Stored dataset items:
.....
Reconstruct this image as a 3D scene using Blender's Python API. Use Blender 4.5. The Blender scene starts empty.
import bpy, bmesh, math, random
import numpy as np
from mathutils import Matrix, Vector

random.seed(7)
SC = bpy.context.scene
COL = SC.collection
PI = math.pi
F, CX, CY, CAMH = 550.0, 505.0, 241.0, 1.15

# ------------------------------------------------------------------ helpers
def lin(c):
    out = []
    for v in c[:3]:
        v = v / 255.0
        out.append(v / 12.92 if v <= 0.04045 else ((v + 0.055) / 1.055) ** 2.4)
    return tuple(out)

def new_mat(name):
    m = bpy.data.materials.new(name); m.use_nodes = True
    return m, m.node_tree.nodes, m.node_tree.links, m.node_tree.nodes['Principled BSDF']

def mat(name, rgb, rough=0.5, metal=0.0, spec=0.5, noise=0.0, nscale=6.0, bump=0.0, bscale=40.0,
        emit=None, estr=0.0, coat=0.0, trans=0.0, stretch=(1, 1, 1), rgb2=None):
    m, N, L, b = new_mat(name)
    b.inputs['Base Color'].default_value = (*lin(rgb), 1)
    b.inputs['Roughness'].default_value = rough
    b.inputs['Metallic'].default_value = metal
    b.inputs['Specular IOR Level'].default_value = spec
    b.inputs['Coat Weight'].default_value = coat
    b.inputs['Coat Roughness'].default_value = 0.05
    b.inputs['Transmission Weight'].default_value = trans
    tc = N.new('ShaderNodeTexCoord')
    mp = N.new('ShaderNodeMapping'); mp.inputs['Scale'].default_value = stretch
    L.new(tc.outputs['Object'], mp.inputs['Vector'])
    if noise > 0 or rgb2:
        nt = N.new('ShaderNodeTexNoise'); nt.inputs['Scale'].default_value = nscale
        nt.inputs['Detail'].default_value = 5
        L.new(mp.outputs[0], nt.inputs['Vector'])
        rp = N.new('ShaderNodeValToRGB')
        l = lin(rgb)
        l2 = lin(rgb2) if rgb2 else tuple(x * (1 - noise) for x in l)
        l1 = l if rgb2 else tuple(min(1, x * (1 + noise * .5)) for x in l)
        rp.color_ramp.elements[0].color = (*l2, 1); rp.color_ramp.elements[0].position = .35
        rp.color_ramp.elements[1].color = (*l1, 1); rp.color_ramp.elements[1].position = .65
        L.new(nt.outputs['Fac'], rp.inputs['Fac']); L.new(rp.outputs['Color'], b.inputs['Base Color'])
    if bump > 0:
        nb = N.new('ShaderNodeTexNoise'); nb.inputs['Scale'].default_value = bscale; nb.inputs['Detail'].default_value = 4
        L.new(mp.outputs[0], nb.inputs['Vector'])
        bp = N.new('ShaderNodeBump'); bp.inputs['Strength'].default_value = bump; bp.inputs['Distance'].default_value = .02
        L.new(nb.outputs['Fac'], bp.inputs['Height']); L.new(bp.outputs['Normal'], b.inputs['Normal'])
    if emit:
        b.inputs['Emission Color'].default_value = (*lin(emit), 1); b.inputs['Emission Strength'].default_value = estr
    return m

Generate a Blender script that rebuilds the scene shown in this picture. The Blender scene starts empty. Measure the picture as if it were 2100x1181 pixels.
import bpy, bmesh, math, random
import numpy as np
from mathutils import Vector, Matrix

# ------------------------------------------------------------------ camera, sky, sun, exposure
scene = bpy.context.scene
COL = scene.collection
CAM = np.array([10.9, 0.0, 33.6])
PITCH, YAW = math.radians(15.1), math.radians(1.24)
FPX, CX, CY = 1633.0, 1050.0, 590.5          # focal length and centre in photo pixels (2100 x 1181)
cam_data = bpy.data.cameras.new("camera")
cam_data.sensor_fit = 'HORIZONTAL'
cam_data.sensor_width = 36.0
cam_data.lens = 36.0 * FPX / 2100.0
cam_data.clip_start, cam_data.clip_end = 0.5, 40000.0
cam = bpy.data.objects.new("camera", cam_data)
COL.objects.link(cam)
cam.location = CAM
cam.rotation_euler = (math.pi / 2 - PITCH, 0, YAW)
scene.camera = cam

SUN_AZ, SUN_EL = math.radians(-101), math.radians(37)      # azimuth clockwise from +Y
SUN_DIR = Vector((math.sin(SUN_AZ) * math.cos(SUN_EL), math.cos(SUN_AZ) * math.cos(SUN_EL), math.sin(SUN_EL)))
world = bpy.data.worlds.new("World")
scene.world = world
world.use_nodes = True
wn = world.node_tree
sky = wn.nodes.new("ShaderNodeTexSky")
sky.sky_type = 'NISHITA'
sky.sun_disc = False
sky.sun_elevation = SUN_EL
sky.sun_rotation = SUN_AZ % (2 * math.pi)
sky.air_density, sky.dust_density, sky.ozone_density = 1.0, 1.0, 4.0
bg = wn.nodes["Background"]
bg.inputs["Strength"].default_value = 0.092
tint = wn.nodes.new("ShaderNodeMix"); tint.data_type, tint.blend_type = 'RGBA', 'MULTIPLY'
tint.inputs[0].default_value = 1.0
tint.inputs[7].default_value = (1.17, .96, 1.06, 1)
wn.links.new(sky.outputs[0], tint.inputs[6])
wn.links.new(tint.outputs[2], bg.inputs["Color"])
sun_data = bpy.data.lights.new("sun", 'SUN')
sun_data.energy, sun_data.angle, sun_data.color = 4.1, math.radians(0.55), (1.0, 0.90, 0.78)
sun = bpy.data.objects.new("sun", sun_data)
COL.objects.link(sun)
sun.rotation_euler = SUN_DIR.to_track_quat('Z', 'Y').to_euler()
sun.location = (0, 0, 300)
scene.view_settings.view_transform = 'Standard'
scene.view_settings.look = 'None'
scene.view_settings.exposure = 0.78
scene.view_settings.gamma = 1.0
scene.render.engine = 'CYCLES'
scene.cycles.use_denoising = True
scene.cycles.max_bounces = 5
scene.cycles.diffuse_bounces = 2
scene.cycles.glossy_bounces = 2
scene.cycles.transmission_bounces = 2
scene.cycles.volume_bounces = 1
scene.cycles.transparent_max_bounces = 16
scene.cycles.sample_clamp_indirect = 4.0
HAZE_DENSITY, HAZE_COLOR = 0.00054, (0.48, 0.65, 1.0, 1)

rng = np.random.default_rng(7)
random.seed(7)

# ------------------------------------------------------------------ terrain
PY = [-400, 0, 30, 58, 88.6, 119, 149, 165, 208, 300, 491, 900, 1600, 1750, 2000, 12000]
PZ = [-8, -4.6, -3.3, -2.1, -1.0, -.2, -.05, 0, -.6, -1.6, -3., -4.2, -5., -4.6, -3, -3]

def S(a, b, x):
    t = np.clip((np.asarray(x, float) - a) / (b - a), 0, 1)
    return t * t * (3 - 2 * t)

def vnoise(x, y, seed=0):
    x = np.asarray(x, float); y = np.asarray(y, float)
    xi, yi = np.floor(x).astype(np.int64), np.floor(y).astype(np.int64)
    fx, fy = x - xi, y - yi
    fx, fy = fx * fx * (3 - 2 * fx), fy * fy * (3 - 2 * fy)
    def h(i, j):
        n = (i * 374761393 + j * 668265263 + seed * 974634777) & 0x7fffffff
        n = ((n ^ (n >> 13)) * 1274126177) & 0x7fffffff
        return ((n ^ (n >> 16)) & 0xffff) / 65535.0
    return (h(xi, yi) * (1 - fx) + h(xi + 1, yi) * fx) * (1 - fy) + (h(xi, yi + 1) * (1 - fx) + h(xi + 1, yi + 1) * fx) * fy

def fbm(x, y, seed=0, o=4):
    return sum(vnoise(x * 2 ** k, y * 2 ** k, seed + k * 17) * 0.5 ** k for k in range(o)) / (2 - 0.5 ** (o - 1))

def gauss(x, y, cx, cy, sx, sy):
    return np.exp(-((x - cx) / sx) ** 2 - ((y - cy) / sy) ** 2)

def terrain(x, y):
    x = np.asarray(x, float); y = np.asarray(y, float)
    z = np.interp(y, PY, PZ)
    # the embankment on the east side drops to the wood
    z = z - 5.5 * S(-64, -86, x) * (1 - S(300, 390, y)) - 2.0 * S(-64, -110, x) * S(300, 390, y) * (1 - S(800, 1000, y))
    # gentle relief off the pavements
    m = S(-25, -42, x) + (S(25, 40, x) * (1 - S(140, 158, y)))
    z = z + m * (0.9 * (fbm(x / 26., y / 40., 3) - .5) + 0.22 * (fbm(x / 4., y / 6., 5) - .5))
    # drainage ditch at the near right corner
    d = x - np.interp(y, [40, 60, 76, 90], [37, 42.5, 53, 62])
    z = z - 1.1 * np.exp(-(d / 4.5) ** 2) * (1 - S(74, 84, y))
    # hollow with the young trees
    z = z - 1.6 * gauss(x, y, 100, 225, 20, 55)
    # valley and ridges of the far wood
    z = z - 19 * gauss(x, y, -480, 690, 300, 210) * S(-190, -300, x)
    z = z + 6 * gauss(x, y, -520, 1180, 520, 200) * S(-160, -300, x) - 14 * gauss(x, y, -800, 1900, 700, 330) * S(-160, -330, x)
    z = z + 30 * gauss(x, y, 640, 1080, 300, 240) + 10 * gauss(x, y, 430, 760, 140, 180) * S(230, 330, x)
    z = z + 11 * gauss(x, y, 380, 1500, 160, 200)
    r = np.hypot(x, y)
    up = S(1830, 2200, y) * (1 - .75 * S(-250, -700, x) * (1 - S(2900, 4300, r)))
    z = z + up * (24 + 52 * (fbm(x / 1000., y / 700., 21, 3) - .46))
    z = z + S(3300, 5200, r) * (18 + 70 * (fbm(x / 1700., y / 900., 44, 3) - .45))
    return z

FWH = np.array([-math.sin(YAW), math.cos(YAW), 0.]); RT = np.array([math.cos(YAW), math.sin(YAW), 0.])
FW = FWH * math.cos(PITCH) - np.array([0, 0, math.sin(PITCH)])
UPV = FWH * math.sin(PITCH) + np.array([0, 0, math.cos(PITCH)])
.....
Given task » The lines from the top of the data above down to the line containing "from mathutils import Matrix, Vector" are to be copied exactly; no other line should appear.

Response to the task »
Reconstruct this image as a 3D scene using Blender's Python API. Use Blender 4.5. The Blender scene starts empty.
import bpy, bmesh, math, random
import numpy as np
from mathutils import Matrix, Vector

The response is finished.